2. Open efforts not under such organizations become ever
more risky to support given the lack of indemnification
and the lack of support for due diligence.
3. Unless the participation agreements exist and are
clear as regards contributions and management of IP,
don't use the technology.
4. There is and will continue to be frantic efforts
to acquire and defend IP rights in any technology that
has a promise of being profitable soon including search
and next-generation GUIs.
Open source per se has to cope with this. Examine carefully
the organizations and individuals with whom one does this
work to determine the status of their participation agreements.
The combination of IP ownership and standards activity has
a way of limiting the field of candidates those feet get
to vote for. The good news is that the lines are clearer
than they have ever been.

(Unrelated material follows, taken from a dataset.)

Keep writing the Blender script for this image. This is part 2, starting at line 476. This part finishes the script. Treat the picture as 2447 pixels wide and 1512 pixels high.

The bad news is that we are on
the cusp of the development and standardization of next-
generation clients and items such as XUL, XAML, and so
on are the last-generation clients in XML, so we aren't
yet seeing what is really behind the curtains, nor do
the combatants here actually understand what they should
be patenting for fair or foul intents.
len
From: Michael Champion [mailto:mc@xegesis.org]
a) the riff-raff will eventually be the ones voting with their feet for
or against it, and b) if you think the collaboration of Microsoft and
IBM will set the standard, so you should stop worrying and learn to
love the bandwagon effect, you are not old enough to remember OS/2.